Short exercise — In the listing below, find the line that contains "Recreate this scene" and the line that contains "bpy.data.objects.remove(o, do_unlink=True)". Quote both and every line between them, exactly, and nothing more.

--- begin Data ---

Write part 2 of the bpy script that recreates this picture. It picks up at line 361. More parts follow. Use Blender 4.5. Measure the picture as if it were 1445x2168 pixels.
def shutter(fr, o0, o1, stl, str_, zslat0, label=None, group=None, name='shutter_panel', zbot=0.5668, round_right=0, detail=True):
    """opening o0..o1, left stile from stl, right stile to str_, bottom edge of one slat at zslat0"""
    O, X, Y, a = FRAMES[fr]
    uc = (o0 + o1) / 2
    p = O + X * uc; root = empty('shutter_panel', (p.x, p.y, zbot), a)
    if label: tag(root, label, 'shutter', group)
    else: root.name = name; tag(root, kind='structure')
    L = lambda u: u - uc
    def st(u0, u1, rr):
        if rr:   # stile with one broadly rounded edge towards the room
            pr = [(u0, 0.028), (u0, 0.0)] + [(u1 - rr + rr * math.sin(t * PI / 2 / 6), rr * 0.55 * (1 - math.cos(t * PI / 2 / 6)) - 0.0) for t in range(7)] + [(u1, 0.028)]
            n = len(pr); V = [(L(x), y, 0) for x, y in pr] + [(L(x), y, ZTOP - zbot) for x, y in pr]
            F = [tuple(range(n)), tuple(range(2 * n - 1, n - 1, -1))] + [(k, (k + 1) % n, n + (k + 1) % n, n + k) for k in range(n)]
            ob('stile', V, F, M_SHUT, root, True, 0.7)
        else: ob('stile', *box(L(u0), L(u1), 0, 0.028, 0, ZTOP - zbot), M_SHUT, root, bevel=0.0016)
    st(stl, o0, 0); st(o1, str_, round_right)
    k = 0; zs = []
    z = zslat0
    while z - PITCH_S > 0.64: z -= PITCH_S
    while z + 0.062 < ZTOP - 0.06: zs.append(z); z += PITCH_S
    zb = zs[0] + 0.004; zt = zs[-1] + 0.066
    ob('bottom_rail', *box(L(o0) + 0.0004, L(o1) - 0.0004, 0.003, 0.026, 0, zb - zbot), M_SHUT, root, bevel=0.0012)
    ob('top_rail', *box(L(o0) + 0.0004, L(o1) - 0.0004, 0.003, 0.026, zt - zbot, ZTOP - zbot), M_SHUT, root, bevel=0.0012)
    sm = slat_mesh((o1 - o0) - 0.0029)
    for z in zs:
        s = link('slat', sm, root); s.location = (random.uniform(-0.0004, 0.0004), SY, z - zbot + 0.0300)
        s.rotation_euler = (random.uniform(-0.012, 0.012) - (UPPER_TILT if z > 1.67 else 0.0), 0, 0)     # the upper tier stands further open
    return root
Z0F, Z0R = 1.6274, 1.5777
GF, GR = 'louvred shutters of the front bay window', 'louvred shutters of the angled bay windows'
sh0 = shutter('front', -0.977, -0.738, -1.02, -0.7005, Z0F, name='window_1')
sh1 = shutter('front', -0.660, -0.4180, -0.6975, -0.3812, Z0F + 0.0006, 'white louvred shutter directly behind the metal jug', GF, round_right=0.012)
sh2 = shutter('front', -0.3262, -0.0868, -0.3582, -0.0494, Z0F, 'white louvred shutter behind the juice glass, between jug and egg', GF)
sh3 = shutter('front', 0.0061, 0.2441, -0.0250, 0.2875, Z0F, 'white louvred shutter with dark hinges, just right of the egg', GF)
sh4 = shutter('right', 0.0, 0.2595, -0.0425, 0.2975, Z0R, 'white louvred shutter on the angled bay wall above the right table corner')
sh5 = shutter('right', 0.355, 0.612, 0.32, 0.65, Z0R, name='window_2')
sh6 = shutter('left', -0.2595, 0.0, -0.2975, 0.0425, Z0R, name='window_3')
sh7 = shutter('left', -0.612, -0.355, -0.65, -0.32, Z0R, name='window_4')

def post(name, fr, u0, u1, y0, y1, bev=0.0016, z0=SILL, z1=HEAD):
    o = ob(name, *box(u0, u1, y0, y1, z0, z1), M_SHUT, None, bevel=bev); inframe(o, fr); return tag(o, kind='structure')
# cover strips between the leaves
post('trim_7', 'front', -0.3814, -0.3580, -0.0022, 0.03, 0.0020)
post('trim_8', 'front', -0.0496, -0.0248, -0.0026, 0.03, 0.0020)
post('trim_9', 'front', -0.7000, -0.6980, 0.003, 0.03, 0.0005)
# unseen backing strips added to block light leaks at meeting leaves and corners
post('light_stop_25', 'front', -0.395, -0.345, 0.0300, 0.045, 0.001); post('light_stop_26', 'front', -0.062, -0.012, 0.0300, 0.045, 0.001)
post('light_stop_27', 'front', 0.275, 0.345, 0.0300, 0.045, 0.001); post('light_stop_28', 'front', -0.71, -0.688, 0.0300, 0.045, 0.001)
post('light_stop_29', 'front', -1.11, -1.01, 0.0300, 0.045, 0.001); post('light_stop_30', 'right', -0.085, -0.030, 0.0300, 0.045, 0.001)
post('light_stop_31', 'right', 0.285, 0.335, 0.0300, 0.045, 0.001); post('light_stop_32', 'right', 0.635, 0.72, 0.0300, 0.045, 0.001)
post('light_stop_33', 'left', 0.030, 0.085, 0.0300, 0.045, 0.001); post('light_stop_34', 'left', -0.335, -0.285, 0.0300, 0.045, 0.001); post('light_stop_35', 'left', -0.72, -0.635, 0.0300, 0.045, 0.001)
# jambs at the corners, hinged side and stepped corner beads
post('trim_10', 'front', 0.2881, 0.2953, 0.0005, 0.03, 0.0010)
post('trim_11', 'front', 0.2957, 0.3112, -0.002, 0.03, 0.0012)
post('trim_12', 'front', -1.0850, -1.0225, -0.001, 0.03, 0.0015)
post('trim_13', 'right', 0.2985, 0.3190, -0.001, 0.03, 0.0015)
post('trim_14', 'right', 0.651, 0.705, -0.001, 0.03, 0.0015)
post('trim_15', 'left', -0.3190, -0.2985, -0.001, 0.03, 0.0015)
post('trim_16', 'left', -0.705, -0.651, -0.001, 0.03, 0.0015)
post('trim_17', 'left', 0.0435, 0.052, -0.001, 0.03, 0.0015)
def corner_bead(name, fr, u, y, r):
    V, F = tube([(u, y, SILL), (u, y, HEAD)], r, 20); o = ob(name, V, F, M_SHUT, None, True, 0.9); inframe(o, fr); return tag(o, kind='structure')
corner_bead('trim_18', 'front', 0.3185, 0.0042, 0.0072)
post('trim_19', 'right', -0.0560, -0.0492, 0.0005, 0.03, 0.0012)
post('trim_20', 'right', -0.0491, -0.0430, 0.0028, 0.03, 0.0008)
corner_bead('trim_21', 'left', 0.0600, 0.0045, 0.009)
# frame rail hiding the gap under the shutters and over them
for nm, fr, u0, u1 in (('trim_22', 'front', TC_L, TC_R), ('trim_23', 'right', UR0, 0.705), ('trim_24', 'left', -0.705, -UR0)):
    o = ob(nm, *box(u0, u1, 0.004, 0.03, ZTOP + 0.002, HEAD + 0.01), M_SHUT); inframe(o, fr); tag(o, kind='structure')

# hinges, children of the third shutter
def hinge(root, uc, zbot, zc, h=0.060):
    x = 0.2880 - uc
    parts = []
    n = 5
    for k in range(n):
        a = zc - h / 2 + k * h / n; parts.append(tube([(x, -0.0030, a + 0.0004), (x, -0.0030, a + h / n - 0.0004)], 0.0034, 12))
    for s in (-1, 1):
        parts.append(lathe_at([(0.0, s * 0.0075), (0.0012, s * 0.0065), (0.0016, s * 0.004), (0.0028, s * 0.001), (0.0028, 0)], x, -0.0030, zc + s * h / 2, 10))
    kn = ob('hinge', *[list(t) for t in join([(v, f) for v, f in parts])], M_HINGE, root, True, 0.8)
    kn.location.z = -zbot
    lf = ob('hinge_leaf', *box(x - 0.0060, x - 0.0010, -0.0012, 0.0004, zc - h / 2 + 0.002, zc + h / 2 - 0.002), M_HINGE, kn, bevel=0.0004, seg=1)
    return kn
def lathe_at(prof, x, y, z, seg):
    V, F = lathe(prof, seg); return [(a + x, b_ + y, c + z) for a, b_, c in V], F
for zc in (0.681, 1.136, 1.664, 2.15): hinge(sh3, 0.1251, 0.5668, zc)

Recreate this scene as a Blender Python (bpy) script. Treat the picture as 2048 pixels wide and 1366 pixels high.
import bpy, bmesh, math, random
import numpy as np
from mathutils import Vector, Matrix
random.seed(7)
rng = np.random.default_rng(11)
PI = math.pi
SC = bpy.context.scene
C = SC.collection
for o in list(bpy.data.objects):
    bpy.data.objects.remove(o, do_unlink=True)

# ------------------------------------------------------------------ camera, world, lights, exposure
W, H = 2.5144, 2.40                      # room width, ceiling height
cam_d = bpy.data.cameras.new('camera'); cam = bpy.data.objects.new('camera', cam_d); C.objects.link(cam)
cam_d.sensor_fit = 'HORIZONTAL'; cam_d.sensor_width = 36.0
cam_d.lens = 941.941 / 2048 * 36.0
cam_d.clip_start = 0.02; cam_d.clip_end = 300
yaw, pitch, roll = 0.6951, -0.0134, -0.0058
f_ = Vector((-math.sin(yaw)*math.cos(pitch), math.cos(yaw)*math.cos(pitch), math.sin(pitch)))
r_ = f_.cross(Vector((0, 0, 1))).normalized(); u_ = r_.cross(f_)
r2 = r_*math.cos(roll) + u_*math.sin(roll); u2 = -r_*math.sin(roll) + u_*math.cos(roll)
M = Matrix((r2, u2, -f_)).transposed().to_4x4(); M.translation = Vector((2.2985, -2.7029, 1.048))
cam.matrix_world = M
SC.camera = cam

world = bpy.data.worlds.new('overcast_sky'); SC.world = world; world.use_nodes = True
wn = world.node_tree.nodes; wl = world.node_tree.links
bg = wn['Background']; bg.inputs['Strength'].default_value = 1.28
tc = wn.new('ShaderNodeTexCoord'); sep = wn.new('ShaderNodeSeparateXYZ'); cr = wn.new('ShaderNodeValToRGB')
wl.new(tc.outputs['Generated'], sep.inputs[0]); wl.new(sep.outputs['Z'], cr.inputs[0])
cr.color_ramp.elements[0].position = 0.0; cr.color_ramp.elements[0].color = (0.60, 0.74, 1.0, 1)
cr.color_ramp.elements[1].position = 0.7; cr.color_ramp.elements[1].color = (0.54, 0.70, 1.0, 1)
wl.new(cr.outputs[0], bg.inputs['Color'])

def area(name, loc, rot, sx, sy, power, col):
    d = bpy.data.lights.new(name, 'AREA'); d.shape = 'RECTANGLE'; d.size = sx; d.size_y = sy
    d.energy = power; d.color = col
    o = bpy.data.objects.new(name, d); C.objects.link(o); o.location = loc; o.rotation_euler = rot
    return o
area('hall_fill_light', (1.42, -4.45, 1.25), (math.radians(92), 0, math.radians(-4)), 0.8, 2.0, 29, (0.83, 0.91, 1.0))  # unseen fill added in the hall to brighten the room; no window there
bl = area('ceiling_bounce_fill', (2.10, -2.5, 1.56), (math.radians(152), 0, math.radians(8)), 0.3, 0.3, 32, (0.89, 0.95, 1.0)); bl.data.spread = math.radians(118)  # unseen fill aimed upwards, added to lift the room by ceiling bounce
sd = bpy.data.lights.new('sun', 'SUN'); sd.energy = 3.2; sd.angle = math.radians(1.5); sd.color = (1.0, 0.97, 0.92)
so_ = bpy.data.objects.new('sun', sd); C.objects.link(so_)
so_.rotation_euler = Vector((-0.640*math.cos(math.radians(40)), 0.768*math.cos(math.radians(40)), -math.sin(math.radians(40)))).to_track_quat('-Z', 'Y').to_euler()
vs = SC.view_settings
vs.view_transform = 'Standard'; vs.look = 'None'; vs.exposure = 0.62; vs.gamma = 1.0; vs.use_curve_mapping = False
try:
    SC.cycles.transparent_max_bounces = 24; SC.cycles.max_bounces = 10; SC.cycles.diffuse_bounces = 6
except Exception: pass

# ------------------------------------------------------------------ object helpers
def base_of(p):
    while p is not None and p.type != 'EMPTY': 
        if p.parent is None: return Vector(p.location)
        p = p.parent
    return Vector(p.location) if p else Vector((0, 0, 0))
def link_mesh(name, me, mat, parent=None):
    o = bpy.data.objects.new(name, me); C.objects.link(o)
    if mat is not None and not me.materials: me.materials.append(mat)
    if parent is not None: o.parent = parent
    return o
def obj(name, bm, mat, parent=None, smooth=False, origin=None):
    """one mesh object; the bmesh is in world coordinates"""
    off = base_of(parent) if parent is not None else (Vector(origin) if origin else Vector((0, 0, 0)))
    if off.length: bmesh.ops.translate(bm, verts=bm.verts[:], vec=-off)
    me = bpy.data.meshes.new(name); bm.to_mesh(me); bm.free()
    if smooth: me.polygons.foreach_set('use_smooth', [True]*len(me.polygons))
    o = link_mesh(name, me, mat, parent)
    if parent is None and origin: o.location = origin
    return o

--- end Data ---

Output for this task —
Recreate this scene as a Blender Python (bpy) script. Treat the picture as 2048 pixels wide and 1366 pixels high.
import bpy, bmesh, math, random
import numpy as np
from mathutils import Vector, Matrix
random.seed(7)
rng = np.random.default_rng(11)
PI = math.pi
SC = bpy.context.scene
C = SC.collection
for o in list(bpy.data.objects):
    bpy.data.objects.remove(o, do_unlink=True)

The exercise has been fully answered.